▶ Set task: Reproduce, please, only the lines from the first line below to the line containing "R = math.radians; PI = math.pi", inclusive.

▶ Information provided:
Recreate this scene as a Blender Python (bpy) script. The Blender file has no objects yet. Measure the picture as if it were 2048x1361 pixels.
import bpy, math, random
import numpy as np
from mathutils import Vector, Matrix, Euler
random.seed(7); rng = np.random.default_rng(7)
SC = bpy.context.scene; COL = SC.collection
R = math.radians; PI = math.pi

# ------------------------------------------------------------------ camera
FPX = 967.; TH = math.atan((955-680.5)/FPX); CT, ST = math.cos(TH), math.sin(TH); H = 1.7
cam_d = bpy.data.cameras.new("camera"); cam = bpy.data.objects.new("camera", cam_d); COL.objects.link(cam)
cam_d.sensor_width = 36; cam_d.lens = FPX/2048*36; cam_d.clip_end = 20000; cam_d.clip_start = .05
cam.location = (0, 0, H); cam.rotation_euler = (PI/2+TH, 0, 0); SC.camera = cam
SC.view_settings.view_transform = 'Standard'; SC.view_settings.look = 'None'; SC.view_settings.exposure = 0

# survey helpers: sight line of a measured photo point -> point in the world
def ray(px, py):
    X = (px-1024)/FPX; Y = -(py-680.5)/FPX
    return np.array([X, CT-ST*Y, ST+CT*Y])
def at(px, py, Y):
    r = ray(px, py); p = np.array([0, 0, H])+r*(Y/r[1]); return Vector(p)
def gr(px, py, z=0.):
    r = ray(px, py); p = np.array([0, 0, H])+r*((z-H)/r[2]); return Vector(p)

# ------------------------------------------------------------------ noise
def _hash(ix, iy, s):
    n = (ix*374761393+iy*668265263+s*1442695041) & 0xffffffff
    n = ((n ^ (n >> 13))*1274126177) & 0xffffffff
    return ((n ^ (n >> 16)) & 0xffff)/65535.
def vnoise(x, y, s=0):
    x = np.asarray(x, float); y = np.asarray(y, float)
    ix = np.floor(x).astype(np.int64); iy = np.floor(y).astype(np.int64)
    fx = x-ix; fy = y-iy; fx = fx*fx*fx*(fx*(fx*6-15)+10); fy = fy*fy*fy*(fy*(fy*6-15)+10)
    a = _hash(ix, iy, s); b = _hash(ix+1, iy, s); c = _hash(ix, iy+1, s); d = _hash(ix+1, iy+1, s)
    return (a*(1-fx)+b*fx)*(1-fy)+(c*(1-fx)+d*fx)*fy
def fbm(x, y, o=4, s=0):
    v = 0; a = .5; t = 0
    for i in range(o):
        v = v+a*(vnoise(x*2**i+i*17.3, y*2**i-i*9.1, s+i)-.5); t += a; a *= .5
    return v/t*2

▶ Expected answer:
Recreate this scene as a Blender Python (bpy) script. The Blender file has no objects yet. Measure the picture as if it were 2048x1361 pixels.
import bpy, math, random
import numpy as np
from mathutils import Vector, Matrix, Euler
random.seed(7); rng = np.random.default_rng(7)
SC = bpy.context.scene; COL = SC.collection
R = math.radians; PI = math.pi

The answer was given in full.